Paper Discusses the Logic in Adopting an IP Box

May 16, 2016

WASHINGTON, DC – American Innovation Matters (AIM) is pleased to highlight a newly published paper by economist Ike Brannon appearing in Tax Notes that advocates for the adoption of a U.S. IP Box in order to protect American innovation.

AIM spokesperson Lisa Camooso Miller issued the following statement:

“Brannon’s findings confirm that American intellectual property is under threat, and inaction in the face of the OECD’s Base Erosion and Profit Shifting (BEPS) project and increased foreign acquisitions and corporate inversions will have serious consequences for American competitiveness.”

The paper makes the following conclusions:

Any structural change in the U.S. tax code should account for the world as it is and not the world we wish we lived in. And we inhabit an incredibly global society: U.S. trade as a proportion of GDP is the highest it’s ever been… 

In the past two decades, our primary trading partners have responded to the increasing globalization of the world economy by radically altering their corporate tax codes to retain and attract capital. The most obvious way they have done this is by reducing their corporate rates. For instance, the average corporate tax rate in the OECD has fallen by about 10 percentage points since 2000. All the OECD members have reduced their corporate income tax in the past two decades, except one — the United States…

In a world with extremely mobile capital, it makes sense for countries to design their tax codes in a way that attracts capital as cheaply as possible. An IP box delivers a relatively high return by targeting capital that’s both relatively mobile and relatively good at boosting productivity and increasing economic growth… 

In a world in which most of our trading partners have an IP box, it behooves the United States to have one as well. The conclusion of the OECD’s base erosion and project-shifting project has essentially blessed IP boxes, and it’s a safe bet that nearly all the OECD member countries will have some form of an IP box before too long….

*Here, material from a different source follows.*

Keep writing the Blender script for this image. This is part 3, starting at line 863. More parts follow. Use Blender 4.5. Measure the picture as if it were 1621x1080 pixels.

An IP box would do more than just keep patents and IP from flowing overseas: It would help the United States retain and attract R&D activity as well, since that tends to move with IP. An IP box would also help keep manufacturing — and the jobs it creates — in the United States…

Even if we managed to accomplish a comprehensive tax reform, an IP box would still provide a way for the tax code to encourage the economic activity most likely to boost productivity and create jobs.